The bank, which last week successfully passed an evaluation by the Financial Services Authority of its capital funding levels and earlier this week said it would not take part in the Government's asset protection scheme, has now narrowed the field of bidders for its iShares exchange-traded fund unit, which it has been trying to sell for as much as $6bn (£4bn).
The bank has now entered exclusive talks with CVC. Barclays, which only announced it was looking to sell the unit last month, had until yesterday also been in talks about a sale of iShares with other suitors including Bain Capital, Goldman Sachs and a consortium of buyout firms including Hellman & Friedman of the US and London-based rival Apax.
While the price tag of between $5.5bn and $6bn had been mooted previously, the current discussions with CVC do not include the share lending unit of the business, which was part of the package offered for sale and had been included in several of the other bids. This business will instead be amalgamated into Barclays Global Investors, hence the lower CVC bid value.

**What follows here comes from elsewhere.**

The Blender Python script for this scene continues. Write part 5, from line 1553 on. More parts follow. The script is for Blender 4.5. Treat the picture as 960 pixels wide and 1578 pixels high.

Unlike its rivals Lloyds and Royal Bank of Scotland, Barclays is raising cash in the market to avoid government support, and any influence that would give Westminster.
"It is quite clear they are selling the family silver, but if it avoids the need to take government capital and cede control to the Government or any third party, that will be a long-term good thing," said Alex Potter, an analyst at Collins Stewart, who added that the £3bn mooted would be "a good price" for Barclays.
While £3bn may look like a huge deal for a buyout firm in today's debt-starved landscape, Barclays is offering a so-called vendor loan that could reach as much as 80 per cent of the value of any bid, to help CVC both put up the money needed and meet its return targets.
A successful conclusion would mark a rare private equity acquisition in the current market, where most are more concerned with using their cash to prop up their existing portfolio businesses, which are in many cases buckling under huge amounts of debt in the economic slowdown.